Crítica de cine
Dashiell y Lillian
Al leer los apuntes biográficos de Dashiell Hammett escritos por la menor de sus hijas me he dado cuenta de que el autor de «El halcón maltes» se dejó arrastrar toda su vida por ese impulso temerario que suele parecer una virtud de los hombres que en realidad son cobardes. No me importa reconocer que me gustan los tipos que ceden a sus impulsos por temor a que sea peor plegarse a lo que pudiera dictarles la razón. Y no se trata sólo de una admiración literaria.
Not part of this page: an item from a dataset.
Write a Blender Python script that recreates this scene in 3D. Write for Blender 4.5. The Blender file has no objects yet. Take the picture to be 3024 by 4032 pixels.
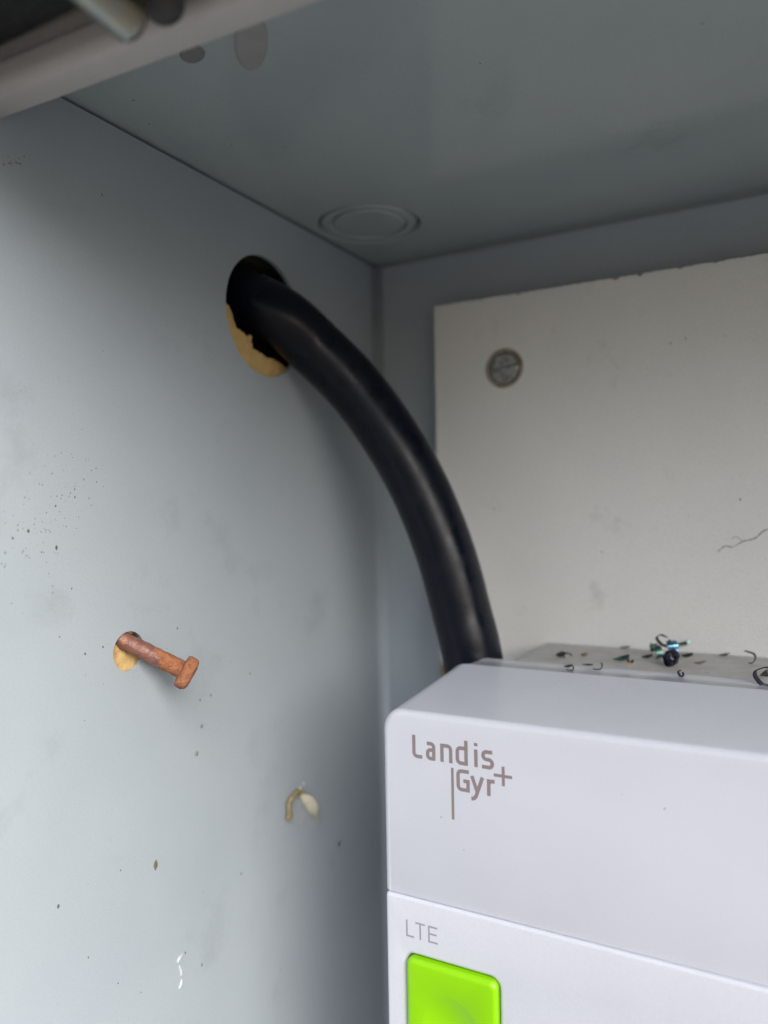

Ahora que conozco la conducta de Hammett me doy cuenta de que mi cobardía no es en absoluto distinta de la suya y veo con claridad que los reacios necesitamos siempre una vida decente y otra existencia paralela y confusa que resulte como poco reprobable y contradictoria, incluso inmoral, compaginando la necesidad de una familia con la tentación de la soledad y la búsqueda obsesiva, casi viciosa, de una mujer fuerte e inteligente en cuya compañía pueda uno sentirse orgulloso de su enfermiza mezquindad. Seguramente el escritor norteamericano sentía respecto de la vida familiar la misma claustrofobia que le producían los ascensores y el fuselaje de los aviones. Yo no he convivido nunca con una escritora como Lillian Hellman, pero comprendo que Hammett se sintiese cómodo al lado de una chica como ella, una mujer tenaz y resuelta, casi un soldado, que tenía esa voz ronca en la que la dulzura de la feminidad no excluye que uno pueda sentir mezclados durante el paroxismo del sexo el relincho de una yegua, el asma del tabaco y la voz reprobatoria y bronquial de su padre. Lo que no comparto es el supuesto encanto de la afinidad ideológica y activista que tanto les unía. Yo soy más prosaico y menos heroico. No podría ser feliz al lado de una mujer con la que, además de una pareja, pudiese constituir un piquete.